Mal decides to broadcast the woman’s recording to the ‘verse. But as the crew prepares to make the truth known, the Alliance operative who has been hunting River throughout the film catches up with them. As a last-ditch effort, the Serenity crew provokes the Reavers into attacking the Alliance, but are overwhelmed themselves. In the fight, River appears to sacrifice herself to save her brother, letting the Reavers drag her away.

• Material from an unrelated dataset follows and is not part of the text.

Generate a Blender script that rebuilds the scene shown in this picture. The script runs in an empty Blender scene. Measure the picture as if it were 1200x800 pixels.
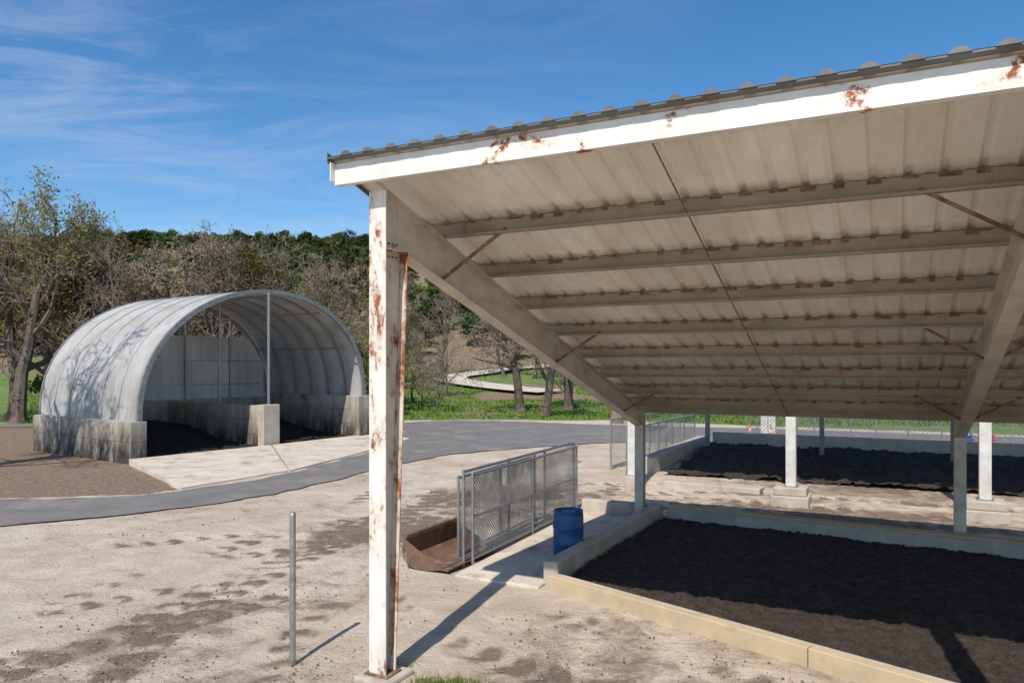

But when the camera cuts to her, River is anything but helpless. She picks up weapons, and with all the grace of a dancer — just one of her many talents — she slaughters the Reavers, effortlessly dodging their attacks and cutting them down with a sweep of a blade. For anyone else in the ‘verse, being taken by Reavers means certain death. For River, though, it only means death for the Reavers. She’s the only one who can stand against them, leading many fans to the same conclusion: The Alliance engineered River as a weapon to fight the Reavers. She wasn’t just an assassin; the Academy’s intention was likely to unleash her (and their other successful experiments) upon the monsters they had made on Miranda.



Ultimately, the Alliance wanted to use River to solve a problem that they created. They intended to use her (and likely the other students at the Academy) to wipe out the Reavers, to annihilate the twisted creatures born of their own hubris. Instead of taking responsibility or dealing with the Reavers themselves, the Alliance instead created a second human experimentation program to try and erase the damage that the first one caused.

Just like it did with the chemical on Miranda, though, their plan backfired. They wanted to sweep their dark secret under the rug, and use River Tam to do it. But it was thanks to River herself that Mal Reynolds learned the truth, and broadcast it to the rest of the ‘verse, exposing the Alliance for their brutality.